You're missing several things.
- City districts house 5 pops by default, you can get +1 from a tech and +1 from a tradition.
- City districts cost 500 minerals, resource districts cost only 300. (which would get you 2 research stations, for instance)
- City districts take 2x longer to build than resource districts. (480 days vs 240 days)
- City districts have 2 energy upkeep, resource districts have only 1 energy upkeep
- City district + Commercial Zone combo that you're proposing costs both 1 district slot AND 1 building slot.
Just taking a generator district only costs 1 district slot, leaving the building slot available for something else.
- Commercial zones take 1 year to build (unimportant), costs 300 minerals (important), and require 2 energy upkeep (important).
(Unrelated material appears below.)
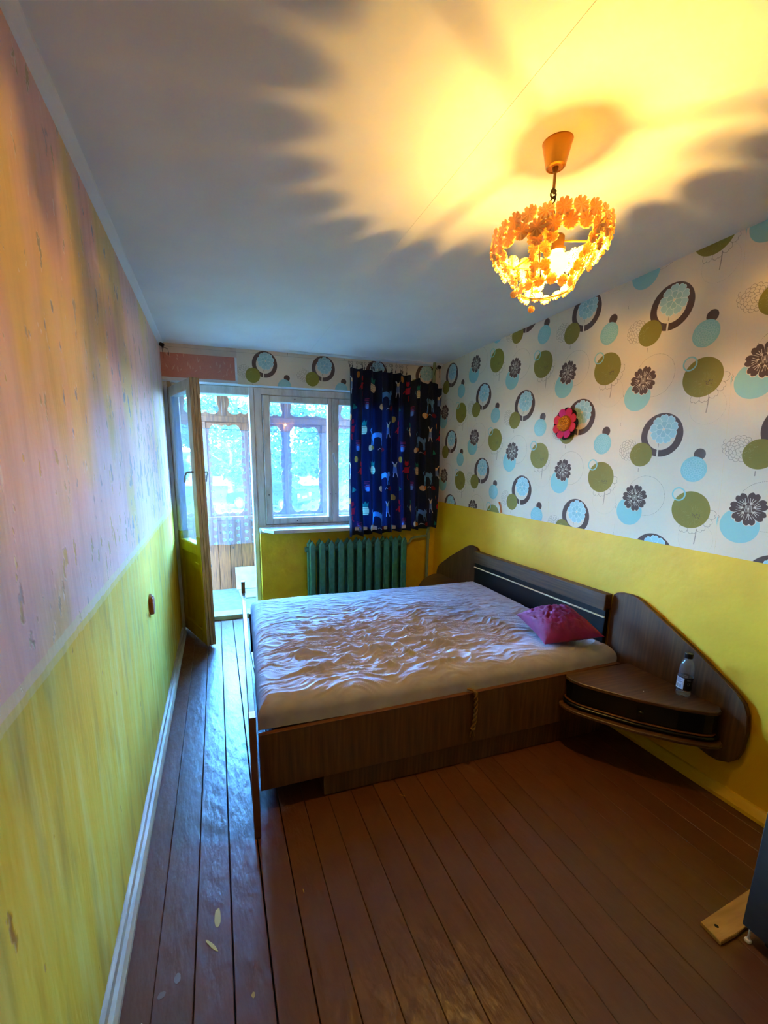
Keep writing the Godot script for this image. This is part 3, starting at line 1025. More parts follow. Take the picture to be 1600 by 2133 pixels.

- Technicians is a more "resource dense" job than clerks in terms of maximum energy output (4 energy/job vs 2 trade -> 2 energy/job)
This is particularly important because pop growth is the biggest limiting factor to economic expansion until perhaps very late game.
- That theoretical strategy needs more pops, which means more food and more consumer good expenses to maintain a similar energy level.
I presume by "building the buildings for it" you mean the Energy Grid/Nexus? Lv.1 is +15% energy credits, and Lv.2 is +25% energy credits from techies. Neither of those would add up to 9.6 energy credits from gennies, though.
It's not possible for me to do a super in-depth analysis of this in the span of 15 minutes, but here's a very rudimentary one:
Energy districts has an upfront cost of 300 minerals, 1 district slot and 2 pops for +8 energy, for a net monthly resource transaction of +7 energy, -2 popsworth of maintenance (food and consumer goods) (which varies by living standard, chosen food policies, etc).
The proposed city-commerce combo has an upfront cost of 800 minerals, 1 district slot, 1 building slot and 6 pops for +12 trade value, for a net monthly resource transaction of +12 trade value, -4 energy, -6 popsworth of maintenance.
If trade is set to Wealth, that becomes a net resource transaction of +8 energy, -6 popsworth of maintenance.
The energy district route is more than 2x cheaper to set up, requires 3x less pops to fully man and so requires 3x less time to outfit, and has a 3x lower maintenance cost due to simply having 3x less pops to man, which means less supporting infrastructure needed to offset these costs (Consumer goods, Farms), which
themselves require some energy input, mineral input, pop labor input, in addition to upfront costs of minerals, district slots and building slots.
Obviously the analysis is pretty limited (doesn't take into account limited Tech districts, the Stock Exchange building, the Energy Grids/Nexii, or effects of amenities), but it should be clear that cities doesn't handily beat generators in energy production.
Trade value is increased by stability.